The most beautiful race in the world through the cars that faced it!
The third book of the series is dedicated to 38 cars participating in the 1927-1957 Mille Miglia, currently existing, tracked by chassis number and surveyed in over 65 participations documented with over 300 photos from the period. The third volume contains the summary tables of the cars of volume I, II and III.
Featured in the book, is the 1938 Alfa Romeo Tipo 8C 2900B Berlinetta from the Miles Collier Collections at Revs Institute:
No sports car in the world of the thirties was faster than the immortal Two-Nine. That it was also the most elegant high performance automobile of its era is widely believed. Indeed, Alfisti would say the most elegant of all time.
The 8C 2900B was built because Alfa Romeo wanted to continue dominating Italy’s Mille Miglia race and also needed a production car to replace the 8C 2300. Never was dual-purpose practicality more exquisitely wrought.
The 2900 chassis was that of Alfa’s most recent Grand Prix car, the supercharged engine GP derived as well. Three cars were entered in the 1936 Mille Miglia and finished in order.
A handful more than thirty of the road-going 2900Bs were produced from 1937-1939 in two versions: the 112-inch wheelbase Corto and the eight-inch-longer Lungo. Several of the long-wheelbase models were produced in 1938, including the display car which was exhibited on the Alfa stand at the Paris Automobile Salon that fall. Its first owner is not known; its second, Angelo Biemmi, hid the car on his estate in Iseo during the war.

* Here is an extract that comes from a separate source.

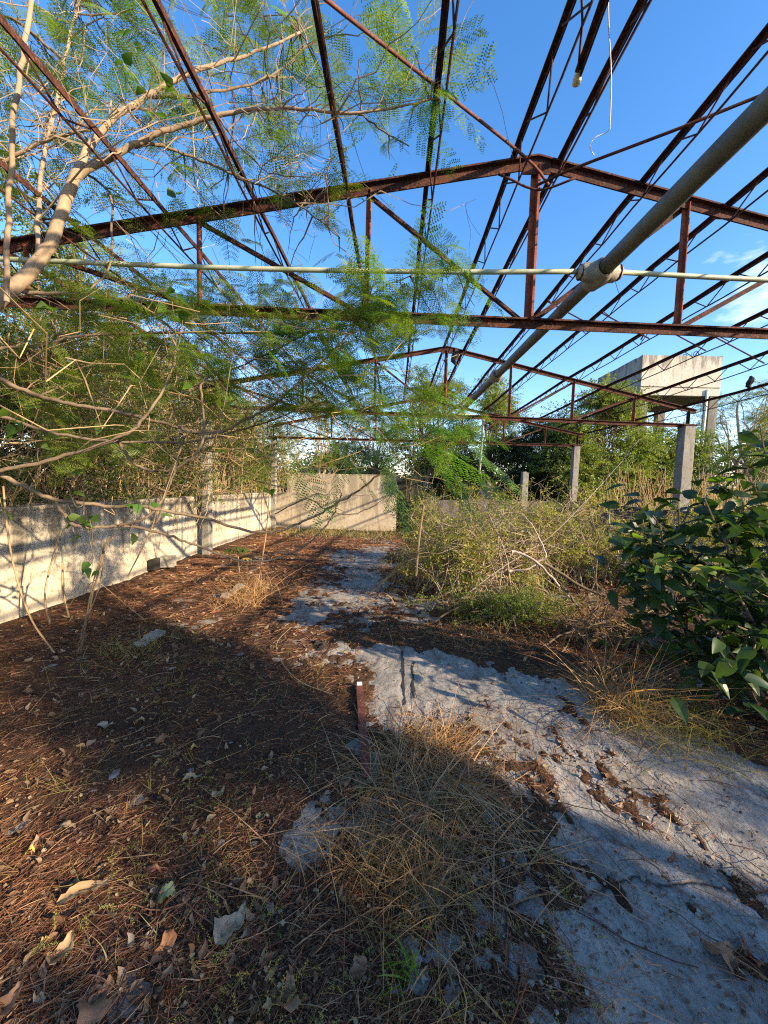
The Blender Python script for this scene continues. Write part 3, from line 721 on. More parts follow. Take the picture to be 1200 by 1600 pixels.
def scatter(mb, kind, pts, out, sc=1.0, roll=.6):
    """sprays of one kind at points, pointing along out (N,3)"""
    ps = SPR[kind]; pts = np.asarray(pts); out = np.asarray(out); idx = rng.integers(0, len(ps), len(pts))
    for i, p in enumerate(ps):
        m = idx == i
        if m.any(): mb.inst(p, frames(out[m], None, roll), pts[m], sc * rng.uniform(.7, 1.25, m.sum()))
def wavy(p0, p1, k=7, amp=.06, sag=0.0):
    p0 = np.asarray(p0, float); p1 = np.asarray(p1, float); Ln = np.linalg.norm(p1 - p0); t = np.linspace(0, 1, k)
    off = np.cumsum(rng.normal(size=(k, 3)), 0) * amp * Ln / math.sqrt(k); off -= off[0] + (off[-1] - off[0]) * t[:, None] * .8
    q = p0 + (p1 - p0) * t[:, None] + off; q[:, 2] -= sag * 4 * t * (1 - t); return q

def tree(name, label, base, H, rx, rz, nclump, nspr, kind, lm, bm, r0=.06, stems=1, zc=.62, sc=1.0, csz=.5, group=None, lean=(0, 0), cat='tree', limbs=True):
    base = np.array(base, float); root = empty(name, tuple(base), label, cat, group)
    tb = MB(); cb = MB(); trunks = []
    for s in range(stems):
        a = rng.random() * 6.28; e = base + np.array([lean[0] + math.cos(a) * rx * .3 * (stems > 1), lean[1] + math.sin(a) * rx * .3 * (stems > 1), H * .78])
        w = wavy(base + np.array([math.cos(a), math.sin(a), 0]) * .06 * (stems > 1), e, 10, .07); trunks.append(w)
        tb.tube(w, r0 * np.linspace(1, .35, 10), 7, False, .15)
    cs = []
    for c in range(nclump):
        a = rng.random() * 6.28; u = rng.uniform(-1, 1); rr = math.sqrt(max(0, 1 - u * u)) * rng.uniform(.45, 1)
        cpt = base + np.array([lean[0] + math.cos(a) * rr * rx, lean[1] + math.sin(a) * rr * rx, H * zc + u * rz]); cs.append(cpt)
        w = trunks[rng.integers(len(trunks))]; j = int(np.clip((cpt[2] - base[2]) / H * 9 - 2.5, 2, 8))
        q = wavy(w[j], cpt, 7, .08, -.05); tb.tube(q, r0 * .42 * np.linspace(1, .2, 7), 5, False)
        for _ in range(4 if limbs else 1):
            e = cpt + rng.normal(size=3) * csz * .6; tb.tube(wavy(q[rng.integers(3, 7)], e, 5, .1), r0 * .14 * np.linspace(1, .4, 5), 3, False)
    cs = np.array(cs); ci = rng.integers(0, nclump, nspr); d = unit(rng.normal(size=(nspr, 3))) * (rng.random((nspr, 1)) ** .45) * csz * rng.uniform(.6, 1.25, (nclump, 1))[ci] * np.array([1, 1, .75])
    o = d + rng.normal(size=(nspr, 3)) * .25 * csz; o[:, 2] *= .5
    scatter(cb, kind, cs[ci] + d, o, sc)
    child(tb, 'trunk', bm, root, True); child(cb, 'crown', lm, root, kind='stuff'); return root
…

In 1947 Alfa dealer Emilio Romano acquired the car to race in the Mille Miglia. Supercharging was disallowed that year, so Romano changed to normal aspiration through four Weber carburetors. This modification dropped the power of the nine-year-old car from 180 bhp to 137. And the competition was stiff: a fresh car from Maserati, an equally fresh design from Enzo Ferrari, the former Alfa team manager who was now building and racing his own car, and the exciting new Cisitalia, its team of drivers led by the legendary Tazio Nuvolari. A sometime racer, Romano signed on Alfa veteran and Mille Miglia ace Clemente Biondetti as co-driver.
Though it started 149th out of 153 contestants, the only real competition the display car had among the field of racers was the Cisitalia of the 55-year-old Nuvolari, who drove like a man possessed through the race’s torrential rains to finish second. This car’s Mille Miglia victory represented the fourth for the Two- Nine, the eleventh and last for Alfa Romeo. Alfa’s former manager would now take over for a long run himself.